How Cities Can Lead the Way in Reducing Transportation Emissions

Decisions made at the local level can have a significant impact on emissions in the transportation sector.

1 minute read

May 23, 2024, 5:00 AM PDT

By Diana Ionescu @aworkoffiction

Aerial view of a line of freight trucks driving on a country highway.

Ivan / Adobe Stock

In an article in Governing, Laurie Mazur describes how some U.S. cities are successfully cutting transportation emissions and the lessons they can teach other cities.

Mazur points out the ways that local governments can impact transportation emissions. “It is municipalities, for example, that determine the location of jobs and housing, and therefore the length of commutes, through zoning laws and other land-use regulations. Longer, more-car-dependent commutes mean more climate-changing emissions.”

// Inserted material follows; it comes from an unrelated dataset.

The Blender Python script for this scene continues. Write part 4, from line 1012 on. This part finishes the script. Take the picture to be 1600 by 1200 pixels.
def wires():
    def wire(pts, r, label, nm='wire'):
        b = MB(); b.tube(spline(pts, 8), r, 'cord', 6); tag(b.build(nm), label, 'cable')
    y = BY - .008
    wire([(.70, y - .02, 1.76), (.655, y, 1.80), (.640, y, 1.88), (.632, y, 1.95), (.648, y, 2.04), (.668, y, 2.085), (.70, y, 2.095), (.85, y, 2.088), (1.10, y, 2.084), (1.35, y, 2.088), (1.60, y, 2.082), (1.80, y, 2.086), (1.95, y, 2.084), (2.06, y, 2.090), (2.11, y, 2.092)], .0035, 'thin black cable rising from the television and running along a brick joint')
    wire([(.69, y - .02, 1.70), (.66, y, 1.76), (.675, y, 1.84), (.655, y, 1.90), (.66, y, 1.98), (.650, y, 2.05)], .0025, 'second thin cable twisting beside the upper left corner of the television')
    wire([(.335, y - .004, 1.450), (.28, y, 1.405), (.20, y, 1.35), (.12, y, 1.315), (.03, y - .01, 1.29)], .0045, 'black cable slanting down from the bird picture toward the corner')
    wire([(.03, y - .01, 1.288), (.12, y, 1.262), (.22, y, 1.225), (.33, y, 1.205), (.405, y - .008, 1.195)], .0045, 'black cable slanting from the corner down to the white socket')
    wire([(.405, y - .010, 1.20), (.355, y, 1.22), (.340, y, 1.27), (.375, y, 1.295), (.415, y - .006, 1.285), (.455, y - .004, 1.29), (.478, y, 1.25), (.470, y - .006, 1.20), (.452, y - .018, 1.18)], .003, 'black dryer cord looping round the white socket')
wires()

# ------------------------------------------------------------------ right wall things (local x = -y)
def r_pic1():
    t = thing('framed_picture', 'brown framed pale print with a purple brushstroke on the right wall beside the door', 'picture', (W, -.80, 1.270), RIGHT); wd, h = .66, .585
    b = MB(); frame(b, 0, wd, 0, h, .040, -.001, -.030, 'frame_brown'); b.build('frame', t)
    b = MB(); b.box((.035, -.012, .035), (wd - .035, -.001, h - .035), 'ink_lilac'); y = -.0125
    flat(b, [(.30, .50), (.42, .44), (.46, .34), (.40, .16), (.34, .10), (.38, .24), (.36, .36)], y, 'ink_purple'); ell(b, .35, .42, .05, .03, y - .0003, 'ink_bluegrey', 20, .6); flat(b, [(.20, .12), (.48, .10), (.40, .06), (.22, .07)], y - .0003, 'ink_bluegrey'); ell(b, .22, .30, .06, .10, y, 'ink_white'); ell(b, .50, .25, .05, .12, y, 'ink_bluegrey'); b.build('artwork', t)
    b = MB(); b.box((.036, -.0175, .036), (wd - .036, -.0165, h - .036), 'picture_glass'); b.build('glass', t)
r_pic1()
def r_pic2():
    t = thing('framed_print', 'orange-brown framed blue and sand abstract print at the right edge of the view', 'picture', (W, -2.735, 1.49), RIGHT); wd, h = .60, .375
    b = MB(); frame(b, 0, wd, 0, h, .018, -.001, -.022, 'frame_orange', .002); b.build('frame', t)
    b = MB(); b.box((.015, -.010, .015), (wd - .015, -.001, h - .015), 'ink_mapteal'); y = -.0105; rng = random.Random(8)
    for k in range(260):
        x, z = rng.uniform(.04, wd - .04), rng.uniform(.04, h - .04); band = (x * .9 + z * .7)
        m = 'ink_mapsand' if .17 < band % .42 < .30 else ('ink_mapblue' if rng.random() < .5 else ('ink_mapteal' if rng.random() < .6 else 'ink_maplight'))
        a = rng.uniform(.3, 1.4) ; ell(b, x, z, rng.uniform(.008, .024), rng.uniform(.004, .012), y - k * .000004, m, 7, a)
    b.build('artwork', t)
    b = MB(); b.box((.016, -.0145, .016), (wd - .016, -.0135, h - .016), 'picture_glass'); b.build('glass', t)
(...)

The American Council for an Energy-Efficient Economy's (ACEEE) 2024 City Clean Energy Scorecard reveals that 31 of 75 cities studied have targeted emissions reduction goals. Of these, “San Francisco took the top spot in the ACEEE scorecard for transportation, winning points for its excellent transit service, bike network and numerous EV charging stations. The city’s transit agency and central school district are also working to electrify their bus fleets.”

Other top cities include Portland, Oregon, and Oakland, California, both of which have made concerted efforts to promote affordable housing production near transit.

The report highlights the tools that seem to lead to success: making plans and setting targets; zoning changes that seek to reverse sprawl and improve walkability; investment in alternative transportation options; adoption of more efficient vehicles in city fleets and city-sponsored rebates for e-bikes and electric cars; and more efficient freight systems.